* YOUR OBJECTIVE
Exclude the pictures, then repeat the remaining data exactly.

* INFORMATION PROVIDED
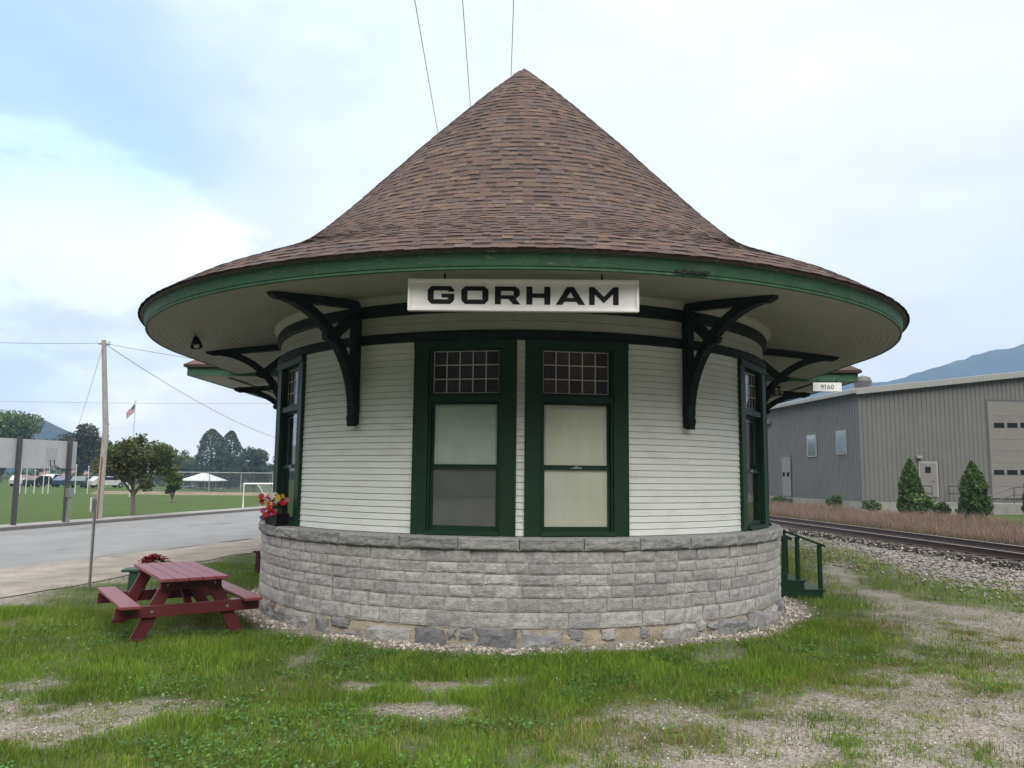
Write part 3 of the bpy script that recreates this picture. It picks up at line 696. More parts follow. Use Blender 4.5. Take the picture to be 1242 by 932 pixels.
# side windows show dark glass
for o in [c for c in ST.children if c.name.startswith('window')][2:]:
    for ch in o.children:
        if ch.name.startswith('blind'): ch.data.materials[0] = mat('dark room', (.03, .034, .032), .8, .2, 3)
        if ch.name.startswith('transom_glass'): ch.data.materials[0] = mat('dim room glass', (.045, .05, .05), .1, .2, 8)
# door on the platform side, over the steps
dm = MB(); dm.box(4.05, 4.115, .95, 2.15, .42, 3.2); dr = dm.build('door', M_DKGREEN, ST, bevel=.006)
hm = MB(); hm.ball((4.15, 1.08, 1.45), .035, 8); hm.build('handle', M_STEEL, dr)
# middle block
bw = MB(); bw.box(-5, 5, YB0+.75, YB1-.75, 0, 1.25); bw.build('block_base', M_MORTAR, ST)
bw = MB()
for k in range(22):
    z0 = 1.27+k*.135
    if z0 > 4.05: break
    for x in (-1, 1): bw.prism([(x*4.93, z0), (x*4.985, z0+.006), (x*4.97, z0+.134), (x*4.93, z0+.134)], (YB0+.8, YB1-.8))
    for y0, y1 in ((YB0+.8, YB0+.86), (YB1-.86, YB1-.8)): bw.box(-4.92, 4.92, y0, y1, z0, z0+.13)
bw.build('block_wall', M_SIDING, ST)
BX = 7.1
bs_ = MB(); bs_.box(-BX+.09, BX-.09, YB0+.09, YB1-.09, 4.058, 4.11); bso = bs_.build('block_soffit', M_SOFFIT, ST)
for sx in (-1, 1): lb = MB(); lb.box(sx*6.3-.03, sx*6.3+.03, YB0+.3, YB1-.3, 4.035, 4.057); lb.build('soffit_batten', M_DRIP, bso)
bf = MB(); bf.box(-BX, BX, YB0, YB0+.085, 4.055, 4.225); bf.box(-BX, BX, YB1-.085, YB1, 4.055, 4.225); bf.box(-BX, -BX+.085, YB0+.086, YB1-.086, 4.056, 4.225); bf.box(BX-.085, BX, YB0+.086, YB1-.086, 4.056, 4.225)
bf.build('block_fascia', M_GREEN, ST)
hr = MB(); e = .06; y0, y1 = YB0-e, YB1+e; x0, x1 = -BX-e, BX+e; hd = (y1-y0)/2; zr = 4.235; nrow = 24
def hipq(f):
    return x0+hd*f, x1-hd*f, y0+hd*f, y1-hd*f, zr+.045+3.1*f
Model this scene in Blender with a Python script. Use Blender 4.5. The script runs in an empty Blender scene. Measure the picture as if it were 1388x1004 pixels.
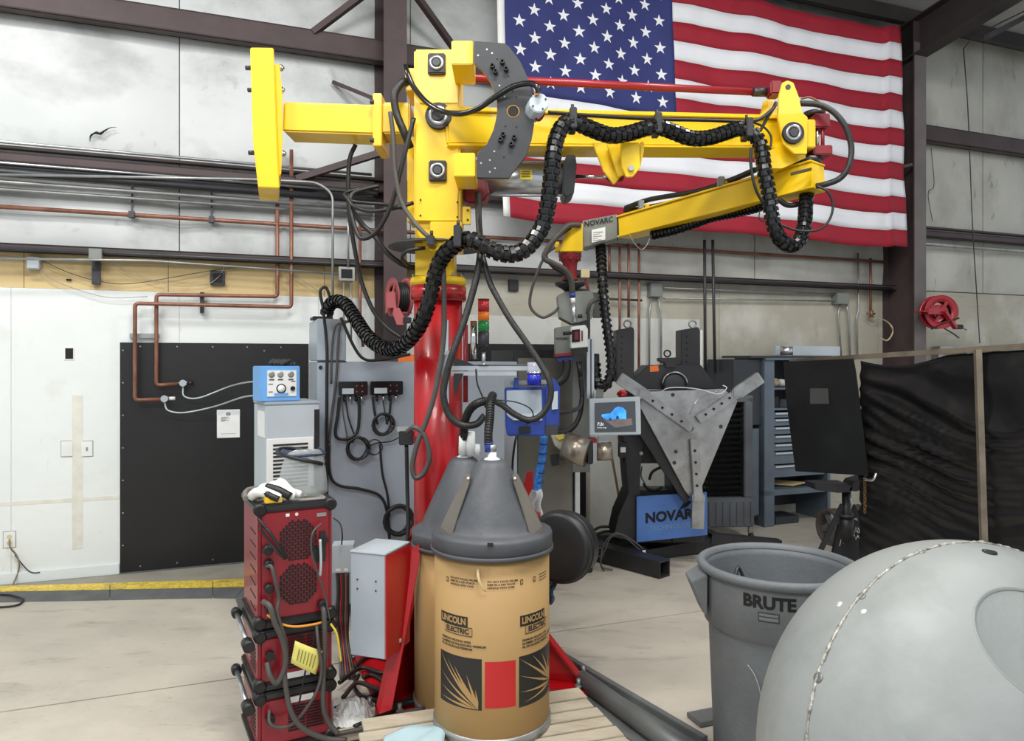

* RESULT BELOW
Write part 3 of the bpy script that recreates this picture. It picks up at line 696. More parts follow. Use Blender 4.5. Take the picture to be 1242 by 932 pixels.
# side windows show dark glass
for o in [c for c in ST.children if c.name.startswith('window')][2:]:
    for ch in o.children:
        if ch.name.startswith('blind'): ch.data.materials[0] = mat('dark room', (.03, .034, .032), .8, .2, 3)
        if ch.name.startswith('transom_glass'): ch.data.materials[0] = mat('dim room glass', (.045, .05, .05), .1, .2, 8)
# door on the platform side, over the steps
dm = MB(); dm.box(4.05, 4.115, .95, 2.15, .42, 3.2); dr = dm.build('door', M_DKGREEN, ST, bevel=.006)
hm = MB(); hm.ball((4.15, 1.08, 1.45), .035, 8); hm.build('handle', M_STEEL, dr)
# middle block
bw = MB(); bw.box(-5, 5, YB0+.75, YB1-.75, 0, 1.25); bw.build('block_base', M_MORTAR, ST)
bw = MB()
for k in range(22):
    z0 = 1.27+k*.135
    if z0 > 4.05: break
    for x in (-1, 1): bw.prism([(x*4.93, z0), (x*4.985, z0+.006), (x*4.97, z0+.134), (x*4.93, z0+.134)], (YB0+.8, YB1-.8))
    for y0, y1 in ((YB0+.8, YB0+.86), (YB1-.86, YB1-.8)): bw.box(-4.92, 4.92, y0, y1, z0, z0+.13)
bw.build('block_wall', M_SIDING, ST)
BX = 7.1
bs_ = MB(); bs_.box(-BX+.09, BX-.09, YB0+.09, YB1-.09, 4.058, 4.11); bso = bs_.build('block_soffit', M_SOFFIT, ST)
for sx in (-1, 1): lb = MB(); lb.box(sx*6.3-.03, sx*6.3+.03, YB0+.3, YB1-.3, 4.035, 4.057); lb.build('soffit_batten', M_DRIP, bso)
bf = MB(); bf.box(-BX, BX, YB0, YB0+.085, 4.055, 4.225); bf.box(-BX, BX, YB1-.085, YB1, 4.055, 4.225); bf.box(-BX, -BX+.085, YB0+.086, YB1-.086, 4.056, 4.225); bf.box(BX-.085, BX, YB0+.086, YB1-.086, 4.056, 4.225)
bf.build('block_fascia', M_GREEN, ST)
hr = MB(); e = .06; y0, y1 = YB0-e, YB1+e; x0, x1 = -BX-e, BX+e; hd = (y1-y0)/2; zr = 4.235; nrow = 24
def hipq(f):
    return x0+hd*f, x1-hd*f, y0+hd*f, y1-hd*f, zr+.045+3.1*f
Model this scene in Blender with a Python script. Use Blender 4.5. The script runs in an empty Blender scene. Measure the picture as if it were 1388x1004 pixels.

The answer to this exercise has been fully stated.